Friday, October 06, 2023

weblog museum

A threat by Google has spurred me to action. Briefly, they have warned me that weblog accounts not logged into will eventually be deleted. Fair enough. I sat on that warning for a few months but cannot sit on it any longer.

I set up a lot of accounts. Often, I would set up a new email and set of weblogs for every new teaching assignment I had. Why not? It wasn't especially lying to have weblogs on their own accounts, since often I was teaching students how to log onto them and post things themselves. Sometimes of course students would mistakes and start their own weblog when they were trying to post on one. Or, rename the entire system with their own name (this apparently happened to the CESL student account, after I was no longer in charge).

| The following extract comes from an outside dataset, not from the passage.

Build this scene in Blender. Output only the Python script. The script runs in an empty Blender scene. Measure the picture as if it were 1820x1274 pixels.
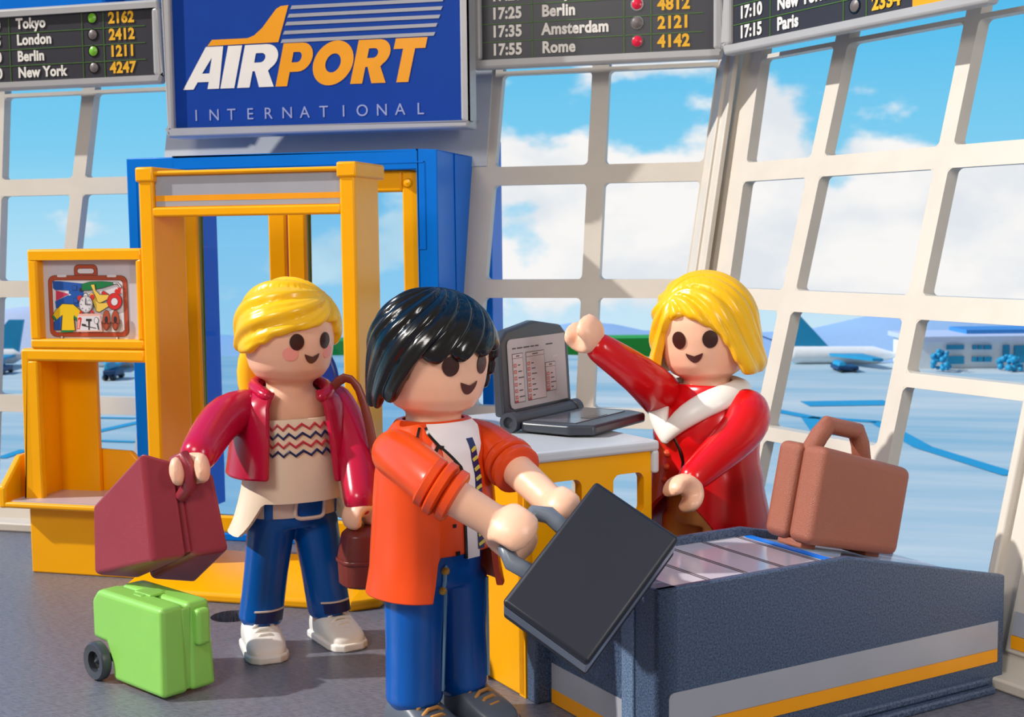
import bpy, bmesh, math, random
from mathutils import Vector, Matrix
from mathutils.geometry import tessellate_polygon
from math import sin, cos, pi, radians as R, sqrt, atan2
random.seed(4)
SC = bpy.context.scene
COL = SC.collection

# ------------------------------------------------------------------ camera
F = 2340.0; CX = 910.0; CY = 637.0; CH = 1.85
PITCH = math.atan(213/2340); ROLL = 0.011; YAW = R(15.2)
_fw = Vector((-sin(YAW), cos(YAW), 0)); _rt = Vector((cos(YAW), sin(YAW), 0)); _up = Vector((0, 0, 1))
_f = _fw*cos(PITCH) - _up*sin(PITCH); _u = _up*cos(PITCH) + _fw*sin(PITCH)
_r2 = _rt*cos(ROLL) - _u*sin(ROLL); _u2 = _u*cos(ROLL) + _rt*sin(ROLL)
CAMP = Vector((0, 0, CH))
cd = bpy.data.cameras.new('camera'); cam = bpy.data.objects.new('camera', cd); COL.objects.link(cam)
m = Matrix((_r2, _u2, -_f)).transposed().to_4x4(); m.translation = CAMP
cam.matrix_world = m
cd.sensor_fit = 'HORIZONTAL'; cd.sensor_width = 36.0; cd.lens = F/1820*36.0
cd.clip_end = 500; cd.clip_start = 0.05
cd.dof.use_dof = True; cd.dof.focus_distance = 5.0; cd.dof.aperture_fstop = 5.6
SC.camera = cam
SC.view_settings.view_transform = 'Standard'; SC.view_settings.look = 'None'
SC.view_settings.gamma = 1.0; SC.view_settings.use_curve_mapping = False
SC.view_settings.exposure = 0.0

def ray(x, y): return _f + _r2*((x-CX)/F) - _u2*((y-CY)/F)
def on_plane(x, y, n, p0):
    n = Vector(n); r = ray(x, y); t = (Vector(p0)-CAMP).dot(n)/r.dot(n); return CAMP + r*t
def on_z(x, y, z=0.0): return on_plane(x, y, (0, 0, 1), (0, 0, z))
def at_depth(x, y, d): return CAMP + ray(x, y)*d

def lin(c):
    return tuple(((v/255)/12.92 if v/255 <= .04045 else ((v/255+.055)/1.055)**2.4) for v in c)

# ------------------------------------------------------------------ world sky
W = bpy.data.worlds.new('sky'); SC.world = W; W.use_nodes = True
nt = W.node_tree; nt.nodes.clear()
def N(t, **k):
    n = nt.nodes.new(t)
    for a, b in k.items(): setattr(n, a, b)
    return n
def L(a, b): nt.links.new(a, b)
def ramp(n, stops, interp='LINEAR'):
    e = n.color_ramp.elements; n.color_ramp.interpolation = interp
    while len(e) > 1: e.remove(e[-1])
    e[0].position = stops[0][0]; e[0].color = (*stops[0][1], 1)
    for p, c in stops[1:]:
        q = e.new(p); q.color = (*c, 1)
tc = N('ShaderNodeTexCoord'); sx = N('ShaderNodeSeparateXYZ'); L(tc.outputs['Generated'], sx.inputs[0])
mr = N('ShaderNodeMapRange'); mr.inputs['From Min'].default_value = -0.2; mr.inputs['From Max'].default_value = 0.4
L(sx.outputs['Z'], mr.inputs['Value'])
cr = N('ShaderNodeValToRGB'); L(mr.outputs[0], cr.inputs[0])
# elevation -0.2 .. 0.4
ramp(cr, [(0.0, lin((215, 236, 246))), (0.20, lin((205, 232, 247))), (0.33, lin((176, 222, 245))), (0.44, lin((128, 206, 241))), (0.58, lin((92, 192, 238))), (0.75, lin((50, 168, 230))), (1.0, lin((30, 140, 215)))])
# clouds: billowing noise on the view direction, flattened vertically
mp = N('ShaderNodeMapping'); mp.inputs['Scale'].default_value = (4.2, 4.2, 7.5); mp.inputs['Location'].default_value = (3.1, 0.4, 1.35)
L(tc.outputs['Generated'], mp.inputs[0])
nz = N('ShaderNodeTexNoise'); nz.inputs['Scale'].default_value = 2.1; nz.inputs['Detail'].default_value = 7; nz.inputs['Roughness'].default_value = .48
L(mp.outputs[0], nz.inputs['Vector'])
# coverage: much in a band just round the horizon, little high up, more to the right
cv = N('ShaderNodeValToRGB'); L(mr.outputs[0], cv.inputs[0])
ramp(cv, [(0.0, (.0,)*3), (0.22, (.0,)*3), (0.28, (.16,)*3), (0.36, (.24,)*3), (0.42, (.17,)*3), (0.47, (.05,)*3), (0.55, (.03,)*3), (0.8, (.0,)*3)])
az = N('ShaderNodeMapRange'); az.inputs['From Min'].default_value = -0.7; az.inputs['From Max'].default_value = 0.3
L(sx.outputs['X'], az.inputs['Value'])
azr = N('ShaderNodeValToRGB'); L(az.outputs[0], azr.inputs[0])
ramp(azr, [(0.0, (.03,)*3), (0.28, (.06,)*3), (0.46, (.27,)*3), (0.60, (.29,)*3), (0.72, (.25,)*3), (1.0, (.26,)*3)])
a1 = N('ShaderNodeMath', operation='ADD'); L(nz.outputs[0], a1.inputs[0]); L(cv.outputs[0], a1.inputs[1])
a0_ = N('ShaderNodeMath', operation='ADD'); L(a1.outputs[0], a0_.inputs[0]); L(azr.outputs[0], a0_.inputs[1])
a2 = N('ShaderNodeMath', operation='SUBTRACT'); L(a0_.outputs[0], a2.inputs[0]); a2.inputs[1].default_value = .25
cm = N('ShaderNodeMapRange', interpolation_type='SMOOTHSTEP'); cm.inputs['From Min'].default_value = .565; cm.inputs['From Max'].default_value = .655
L(a2.outputs[0], cm.inputs['Value'])
nz2 = N('ShaderNodeTexNoise'); nz2.inputs['Scale'].default_value = 3.0; nz2.inputs['Detail'].default_value = 4; L(mp.outputs[0], nz2.inputs['Vector'])
cc = N('ShaderNodeValToRGB'); L(nz2.outputs[0], cc.inputs[0]); ramp(cc, [(.35, lin((226, 232, 238))), (.6, lin((250, 248, 246)))])
mx = N('ShaderNodeMix', data_type='RGBA'); L(cm.outputs[0], mx.inputs[0]); L(cr.outputs[0], mx.inputs[6]); L(cc.outputs[0], mx.inputs[7])
# invented: sky behind the viewer dimmed and warmed to cut and tint ambient light
dt = N('ShaderNodeVectorMath', operation='DOT_PRODUCT'); L(tc.outputs['Generated'], dt.inputs[0]); dt.inputs[1].default_value = (-0.26, 0.96, 0.25)
dm = N('ShaderNodeMapRange', interpolation_type='SMOOTHSTEP'); dm.inputs['From Min'].default_value = -0.35; dm.inputs['From Max'].default_value = 0.55
dm.inputs['To Min'].default_value = 0.30; dm.inputs['To Max'].default_value = 1.0
L(dt.outputs['Value'], dm.inputs['Value'])
wm_ = N('ShaderNodeMapRange', interpolation_type='SMOOTHSTEP'); wm_.inputs['From Min'].default_value = -0.3; wm_.inputs['From Max'].default_value = 0.3
L(dt.outputs['Value'], wm_.inputs['Value'])
wh = N('ShaderNodeMix', data_type='RGBA'); L(wm_.outputs[0], wh.inputs[0]); wh.inputs[6].default_value = (1.0, .88, .76, 1); L(mx.outputs[2], wh.inputs[7])
bg = N('ShaderNodeBackground'); L(wh.outputs[2], bg.inputs[0]); L(dm.outputs[0], bg.inputs[1])
wo = N('ShaderNodeOutputWorld'); L(bg.outputs[0], wo.inputs[0])

# ------------------------------------------------------------------ lights
def sun(name, frm, strength, col, ang):
    l = bpy.data.lights.new(name, 'SUN'); l.energy = strength; l.color = col; l.angle = R(ang)
    o = bpy.data.objects.new(name, l); COL.objects.link(o)
    o.rotation_euler = Vector(frm).to_track_quat('Z', 'Y').to_euler(); o.location = (0, 0, 12); return o
sun('sun', (-0.80, -0.30, 0.66), 3.9, (1.0, .965, .91), 1.2)
def area(name, loc, to, sx_, sy_, power, col):
    l = bpy.data.lights.new(name, 'AREA'); l.shape = 'RECTANGLE'; l.size = sx_; l.size_y = sy_; l.energy = power; l.color = col
    o = bpy.data.objects.new(name, l); COL.objects.link(o); o.location = loc
    o.rotation_euler = (Vector(loc)-Vector(to)).to_track_quat('Z', 'Y').to_euler(); return o
area('studio_softbox', (-3.6, -1.2, 5.6), (-1.4, 5.2, .8), 2.2, 1.6, 210, (1, .95, .9))
area('studio_striplight', (3.4, .8, 3.6), (-1.0, 5.4, .7), .8, 2.4, 130, (1, .97, .95))

# ------------------------------------------------------------------ materials
MATS = {}
def plastic(name, rgb, rough=.3, spec=.5, bump=0.0, bscale=200, sss=0.0, mottle=0.03, coat=0.0, emit=None):
    if name in MATS: return MATS[name]
    mt = bpy.data.materials.new(name); mt.use_nodes = True; t = mt.node_tree; b = t.nodes['Principled BSDF']
    c = lin(rgb)
    tcn = t.nodes.new('ShaderNodeTexCoord'); nz = t.nodes.new('ShaderNodeTexNoise'); nz.inputs['Scale'].default_value = 6; nz.inputs['Detail'].default_value = 3
    t.links.new(tcn.outputs['Object'], nz.inputs['Vector'])
    rm = t.nodes.new('ShaderNodeValToRGB'); e = rm.color_ramp.elements
    e[0].position = .3; e[1].position = .7
    e[0].color = (*[v*(1-mottle) for v in c], 1); e[1].color = (*[min(1, v*(1+mottle)) for v in c], 1)
    t.links.new(nz.outputs[0], rm.inputs[0]); t.links.new(rm.outputs[0], b.inputs['Base Color'])
    b.inputs['Roughness'].default_value = rough; b.inputs['Specular IOR Level'].default_value = spec
    if coat: b.inputs['Coat Weight'].default_value = coat; b.inputs['Coat Roughness'].default_value = .08
    if sss:
        b.inputs['Subsurface Weight'].default_value = sss; b.inputs['Subsurface Radius'].default_value = (.06, .04, .03); b.inputs['Subsurface Scale'].default_value = .6
    if bump:
        n2 = t.nodes.new('ShaderNodeTexNoise'); n2.inputs['Scale'].default_value = bscale; n2.inputs['Detail'].default_value = 2
        t.links.new(tcn.outputs['Object'], n2.inputs['Vector'])
        bp = t.nodes.new('ShaderNodeBump'); bp.inputs['Strength'].default_value = bump; bp.inputs['Distance'].default_value = .01
        t.links.new(n2.outputs[0], bp.inputs['Height']); t.links.new(bp.outputs[0], b.inputs['Normal'])
    MATS[name] = mt; return mt

def speckled(name, c0, c1, scale, rough, stretch=(1, 1, 1), bump=.15, spec=.5, rot=(0, 0, 0), lo=.35, hi=.65):
    mt = bpy.data.materials.new(name); mt.use_nodes = True; t = mt.node_tree; b = t.nodes['Principled BSDF']
    tcn = t.nodes.new('ShaderNodeTexCoord'); mp = t.nodes.new('ShaderNodeMapping'); mp.inputs['Scale'].default_value = stretch; mp.inputs['Rotation'].default_value = rot
    t.links.new(tcn.outputs['Object'], mp.inputs[0])
    nz = t.nodes.new('ShaderNodeTexNoise'); nz.inputs['Scale'].default_value = scale; nz.inputs['Detail'].default_value = 6; nz.inputs['Roughness'].default_value = .65
    t.links.new(mp.outputs[0], nz.inputs['Vector'])
    rm = t.nodes.new('ShaderNodeValToRGB'); e = rm.color_ramp.elements
    e[0].position = lo; e[0].color = (*lin(c0), 1); e[1].position = hi; e[1].color = (*lin(c1), 1)
    t.links.new(nz.outputs[0], rm.inputs[0]); t.links.new(rm.outputs[0], b.inputs['Base Color'])
    rr = t.nodes.new('ShaderNodeMapRange'); rr.inputs['To Min'].default_value = rough*.75; rr.inputs['To Max'].default_value = rough*1.3
    t.links.new(nz.outputs[0], rr.inputs['Value']); t.links.new(rr.outputs[0], b.inputs['Roughness'])
    b.inputs['Specular IOR Level'].default_value = spec
    bp = t.nodes.new('ShaderNodeBump'); bp.inputs['Strength'].default_value = bump; bp.inputs['Distance'].default_value = .01
    t.links.new(nz.outputs[0], bp.inputs['Height']); t.links.new(bp.outputs[0], b.inputs['Normal'])
    MATS[name] = mt; return mt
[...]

The idea would be to gather as many of these accounts as I can find, and preserve them in such a way that they can be enjoyed and consumed as part of a larger display of weblogs being used in education. There are a few that were used for other purposes and of course, I may want to preserve those as well but possibly in another venue. The ones used for education alone - most for ESL students communicating to each other and about ideas that they've found in the U.S. - are extensive; there are many, used in a wide variety of ways. And I haven't really even found half of them.

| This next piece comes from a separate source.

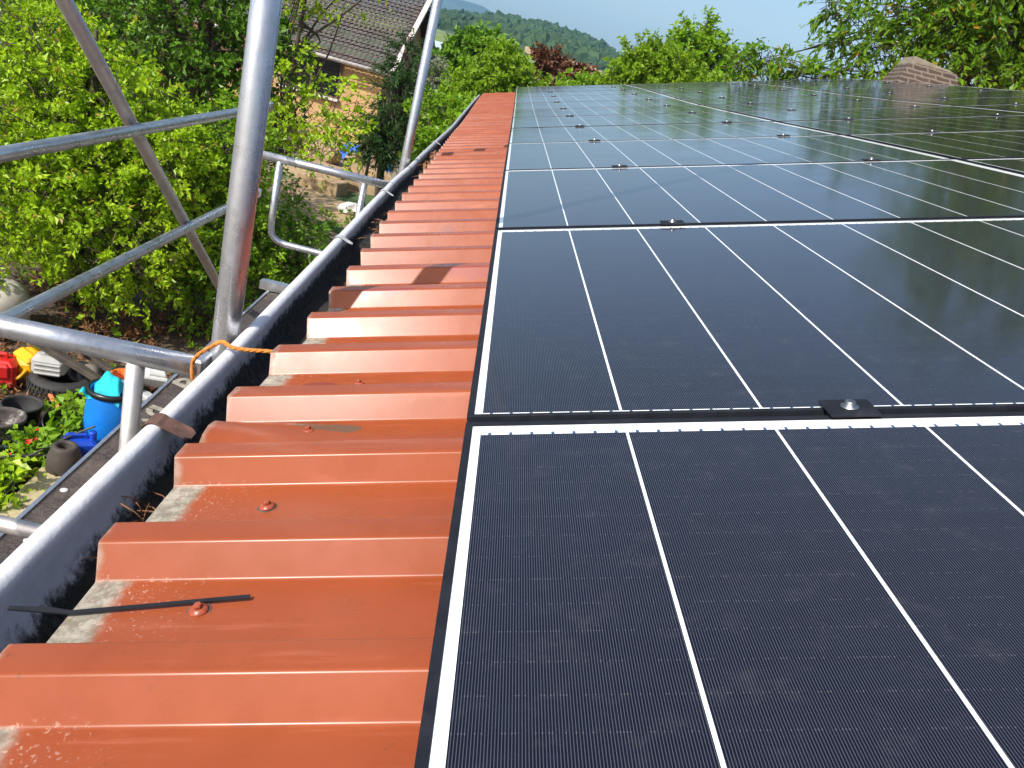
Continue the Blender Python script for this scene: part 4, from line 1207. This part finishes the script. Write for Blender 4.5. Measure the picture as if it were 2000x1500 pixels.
# yellow canister
yc = empty('yellow_canister', (-3.80, 6.30, G), 'yellow plastic canister leaning behind the red one', 'canister', rotz=-.5)
M_YEL = simple('yellow_plastic', (.78, .40, .01), .4, 0, .1, 6, dirt=(.3, .15, .02), dirt_amt=.3)
b = MB(); b.lathe([(.0001, 0), (.14, 0), (.165, .04), (.17, .14), (.16, .25), (.12, .33), (.07, .36), (.0001, .365)], n=10, smooth=False)
b.bbox((0, -.02, .36), (.20, .11, .05), .02); b.build('body', M_YEL, yc)
b = MB(); b.tube(rounded([(-.10, -.10, .30), (-.10, -.21, .26), (.10, -.21, .26), (.10, -.10, .30)], .04), .018, 10); b.build('handle', M_YEL, yc)
yc.rotation_euler = (radians(25), radians(10), -.4)
# red canister
rc = empty('red_canister', (-3.98, 6.02, G), 'red plastic canister cut by the left frame edge', 'canister', rotz=.3)
M_RED = simple('red_plastic', (.52, .014, .012), .42, 0, .2, 6, dirt=(.20, .08, .06), dirt_amt=.5)
b = MB(); b.bbox((0, 0, .15), (.30, .24, .28), .04); b.bbox((.0, -.1, .20), (.2, .08, .14), .02); b.build('body', M_RED, rc)
b = MB(); b.bbox((-.02, 0, .325), (.17, .04, .035), .012); b.box((-.085, 0, .30), (.03, .04, .05)); b.box((.045, 0, .30), (.03, .04, .05)); b.build('handle', M_RED, rc)
# white tank
wt = empty('white_tank', (-4.72, 7.15, G), 'large off-white round tank lying at the left edge', 'tank')
b = MB(); b.lathe([(.0001, 0), (.2, .0), (.30, .05), (.34, .14), (.34, .36), (.30, .46), (.2, .52), (.0001, .53)], n=36); b.build('body', simple('off_white_plastic', (.50, .46, .40), .5, 0, .12, 5, dirt=(.3, .25, .2), dirt_amt=.4), wt)
b = MB(); b.lathe([(.0001, .58), (.06, .58), (.065, .57), (.065, .52)], n=20); b.build('cap', M_GREYP, wt)
# beams
M_BEAM = simple('old_dark_timber', (.045, .036, .028), .85, 0, .35, 7, bump=.4, dirt=(.12, .10, .06), dirt_amt=.5)
def beam(name, p, q, w, h, mat_, label, cat, group=None):
    p, q = Vector(p), Vector(q); d = (q - p); L = d.length; R_ = d.to_track_quat('X', 'Z').to_matrix()
    b = MB(); b.bbox((0, 0, 0), (L, w, h), .006)
    b.box((0, w * .2, h / 2 + .0015), (L * .96, w * .12, .003))
    o = b.build(name, mat_); o.matrix_world = Matrix.Translation((p + q) / 2) @ R_.to_4x4()
    return tag(o, label, cat, group)
beam('timber_beam', (-4.05, 6.08, G + .65), (-2.91, 5.89, G + .31), .075, .055, M_BEAM, 'long dark timber beam sloping down over the tyre to the barrel', 'beam', 'old timber beams')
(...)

I'm on my way, though. If you look at the big picture there are several things to keep in mind: 1) weblogs offer a unique, public way of presenting information; 2) they were extremely useful in teaching ESL in that they were like a public forum yet not heavily trafficked; in other words, students could feel like they were putting themselves out in the public square, yet not get the damage that a true public square would do; and 3) we are really talking about the early days of weblogs, when they first arrived on the scene and were being used for all kinds of purposes. This kind of "early days" era capture is, as in the case of automobiles and all kinds of other things, fascinating to people who study such things, and fascinating in its own right just because it was early. People will look back and wonder what the early days of linking, posting, writing, etc. was like. Weblogs themselves may fade into oblivion or get cornered into a unique slice of the public communications picture. But if they survive their early history will always be of interest.